Iran's plan to connect its electricity grid to Qatar highlights a growing paradox at the heart of the country's energy strategy: even as Tehran seeks a larger regional role through cross-border energy diplomacy, it faces one of the worst domestic power shortages in decades.

On June 16, Energy Minister Abbas Aliabadi announced that studies for a power-grid connection between Iran and Qatar were nearing completion and that implementation was beginning.

The project revives a 2022 memorandum of understanding signed during President Ebrahim Raisi's visit to Doha, which envisaged electricity exchanges of up to 1,000 megawatts through a subsea link.

The announcement comes as Iran grapples with a deepening electricity crisis, sanctions pressure and vulnerabilities exposed by recent conflict involving Iran, Israel and the United States.

Energy diplomacy under pressure

The proposed interconnection is more than a technical project.

If completed, it could allow electricity to flow in either direction during periods of peak demand or disruption. Qatar's gas-fired generation could help support Iran during shortages, while Tehran could seek to export power when domestic demand is lower.

More broadly, the project reflects Iran's effort to deepen economic ties with Gulf neighbours and reduce its regional isolation. Qatar has long maintained relations with Iran, the United States and other Gulf states while playing a recurring mediating role in regional diplomacy.

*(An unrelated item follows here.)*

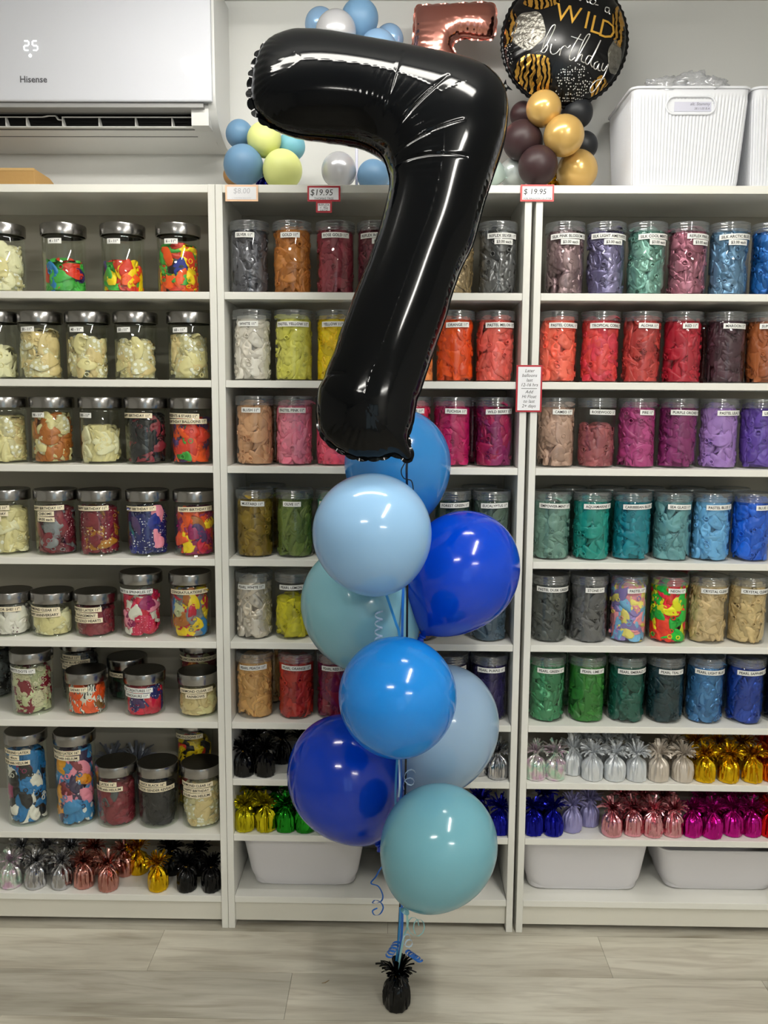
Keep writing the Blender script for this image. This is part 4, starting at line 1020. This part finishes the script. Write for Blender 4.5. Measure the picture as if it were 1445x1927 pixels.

For Tehran, electricity trade offers revenue, political leverage and a way to project itself as a regional energy actor despite sanctions and mounting domestic constraints.

The project could also serve as a modest step toward wider Gulf electricity integration. Linking Iran to the GCC Interconnection Authority network would remain politically and technically difficult, but the Qatar connection would mark one of the few tangible efforts in recent years to expand energy cooperation across a region long divided by geopolitical rivalries.

Yet Iran's own power shortages raise questions about how realistic those ambitions are.

A worsening power crisis

Iran's electricity system faces mounting strain from years of underinvestment, aging infrastructure, sanctions, inefficient consumption, fuel constraints and drought-related pressure on hydropower generation.

Although installed generation capacity appears substantial on paper, actual available supply is often significantly lower because of plant outages, fuel shortages, declining efficiency and transmission losses.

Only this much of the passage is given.